January 25th, 2012

from January 22 2012

My office is s space near the only window. I have a long L-shaped desk with my computer at the L’s foot. The riser on the L has a small shelf that allows a row of paper files underneath and stacks of reference books and a huge peace lily over top. The window sill is covered with mother-in-law-tongues which are growing so well that their top spears are bent over by the low ceiling. There is a small wall cut-out just over the end of the L of my desk which looks into the kitchen. Underneath that a small rolling shelf holds more reference books (non-English languages) and my scanner. Other than that, there are book shelves.

I catalog my books at LibraryThing.com and currently I have 1,865 books in this tiny “garden” flat. All the wall space is taken by books. I’ve had to put 4 tall book shelves back to back to make walls down the length of the living/dining room. I do have a small table but it is backed into a corner between a reading chair and another book shelf. The table holds plants which I water once a week and which the cats eat then disgorge in interesting places during the night.

There is always something that needs cleaning and my sense of obligation to that need is why I mostly start new ideas away from home.

When forced to think new thoughts at home, I retreat into my bedroom and start this way, by writing about something else altogether. Normally it would be just gobbledegook of the “I’m really annoyed at my fucked-up inner ears and why the fuck do I get dizzy every time I get so much as a sniffle and jeezus fuck I am upset because I really wanted to walk today and this means I can’t”. I keep going and more often than not something will surface that might turn into a poem.

On days when I can go out I will often just take my notebook. I prefer to write directly on a computer but there are days when I really just want to attend to what is around me so I leave books and computers at home and just take the notebook. I have learnt that if I don’t write down those phrases that surface, or those feelings, or odd images, then they will just float away and even if I can recall the sense they gave me, the specificity of the experience will vanish. So I take a notebook and pen.

On other days I will go to Waves or Calhoun’s with my my baby computer and just start typing what I notice. I treat reality like a dream and try to figure out what the dream characters (the table, the tree outside, the crow stealing crumbs from a cafe table) mean – and what this “dream” is saying. I wrote Rammstein like that, in a haze of migraine pain.

I only use music when working on a piece that has a specific feel to it. I’ve got the idea or phrase-seed outside somewhere and have brought it home to work it to what I call a first draft stage.
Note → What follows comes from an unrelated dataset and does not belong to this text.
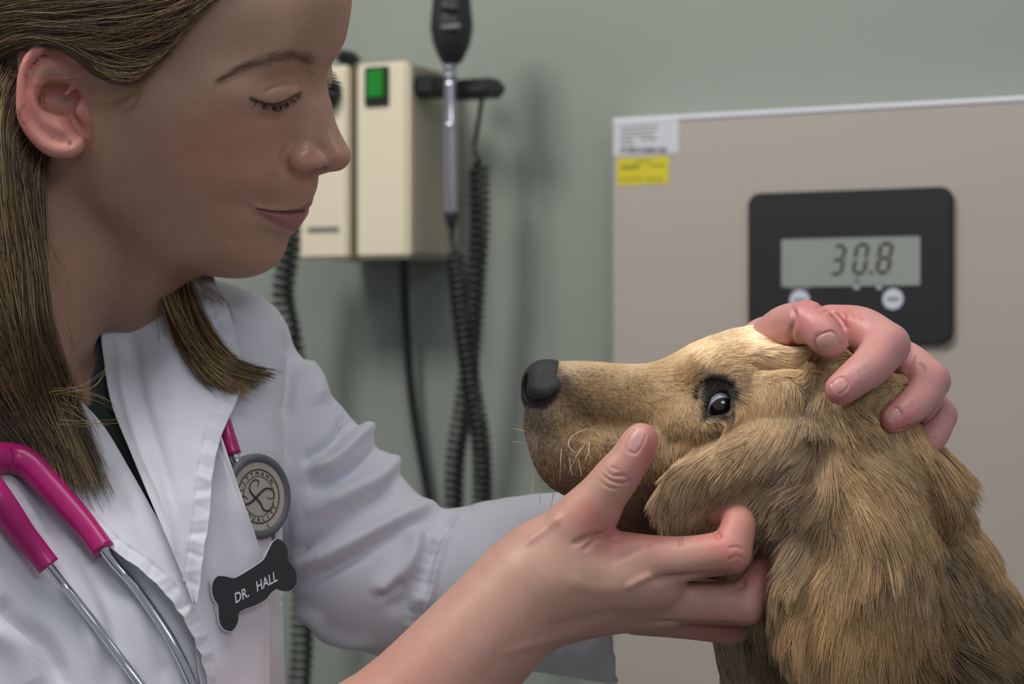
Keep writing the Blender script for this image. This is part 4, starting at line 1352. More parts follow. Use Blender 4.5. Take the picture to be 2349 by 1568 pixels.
# badge
BONE = [(500.7, 1320), (490.5, 1332), (487, 1352), (492, 1372), (500.7, 1386), (502, 1403), (504, 1423), (512.5, 1440), (529, 1446.6), (539.5, 1438), (546, 1423), (548, 1406), (558, 1397.6), (585, 1387.5), (609, 1374), (622, 1359), (634, 1350), (646, 1353.7), (663, 1355), (674.7, 1347), (680.7, 1328), (678, 1308), (666, 1291), (661, 1283), (659.5, 1261), (651, 1244), (637.5, 1235.5), (625.7, 1244), (615.5, 1264), (605, 1283), (585, 1298), (561.5, 1313), (538, 1325), (517.6, 1321.6)]
b3 = catmull(BONE + [BONE[0]], 140)[:-1]
BW = on(560, 1350) + 16
nb_ = np.array([0.30, -0.95, 0.08]); nb_ /= np.linalg.norm(nb_)
def bpt(u, v, h):
    ray = np.array([(u - 1174.5) / FPX, 1.0, -(v - 784.0) / FPX]); o = np.array([0, 0, CAMZ]); c = W(583, 1342, BW + 8)
    t = ((c + nb_ * h / S - o) @ nb_) / (ray @ nb_)
    return o + ray * t
def slab(name, outline, h0, h1, m, parent, grow=0.0, sh=(0, 0)):
    outline = np.asarray(outline, float)
    d = np.roll(outline, -1, 0) - np.roll(outline, 1, 0); nrm = np.stack([d[:, 1], -d[:, 0]], 1); nrm /= np.linalg.norm(nrm, axis=1)[:, None]
    if poly_sd((outline + nrm)[:1], outline)[0] < 0: nrm = -nrm
    o2 = outline + nrm * grow + np.array(sh)
    n = len(o2)
    bm = bmesh.new()
    top = [bm.verts.new(bpt(a[0], a[1], h1)) for a in o2]
    bot = [bm.verts.new(bpt(a[0], a[1], h1) - nb_ * (h1 - h0) / S) for a in o2]
    bm.faces.new(top); bm.faces.new(bot[::-1])
    for i in range(n): bm.faces.new((top[i], bot[i], bot[(i + 1) % n], top[(i + 1) % n]))
    bmesh.ops.recalc_face_normals(bm, faces=bm.faces)
    me = bpy.data.meshes.new(name); bm.to_mesh(me); bm.free(); me.materials.append(m)
    ob = bpy.data.objects.new(name, me); COL.objects.link(ob)
    if parent: set_parent(ob, parent)
    return ob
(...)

Sometimes by the time I get home the feeling that came to verbal fruition as that particular bit of language has gone. If I can’t re-surface it, I go though my i-Tunes list and find something that is similar and write to that. That is often very successful. Other than than I prefer silence, or if noise, the kind you get on the street or up the mountain in a forest.

I seem to have two main areas of trouble when it comes to production. The first is that I am not a steady kind of person. I blow like steam in a high wind. I do not do routine well so some days I just walk, some days I just browse youtube, political sites, and photography blogs. Some days I read all day and stay under that particular sea. There are duty days too, in which shopping, cleaning, cooking things get done. So I can go many days without doing any serious writing. One of the reasons I started tailfeather was to make those breaks shorter. It works, but I still need to write more poetry.

I can say that writing poetry is hard, and that would be true. Revision is a bitch. But really, once I am in that quiet body zone, just attending to the world, the phrases surface regardless of whether I think I’m writing poetry or not. The trick is to go into the world prepared for that, to stop and write them down, to carve out time each and every day to shift from chore-world to attention-world. It really doesn’t take much to do that, but it does take at least intent.

January 24th, 2012

writing journal

For a number of reasons I’ve started a writing journal. I won’t be subjecting you to all my ramblings, but since I find other writers’ habits utterly fascinating, you may be interested in mine. So I’ve created a new category called “writing journal” and will be posting to it occasionally.

As always, I would love to hear your habits, thoughts, feelings on the topic. How do you manage that dark spring?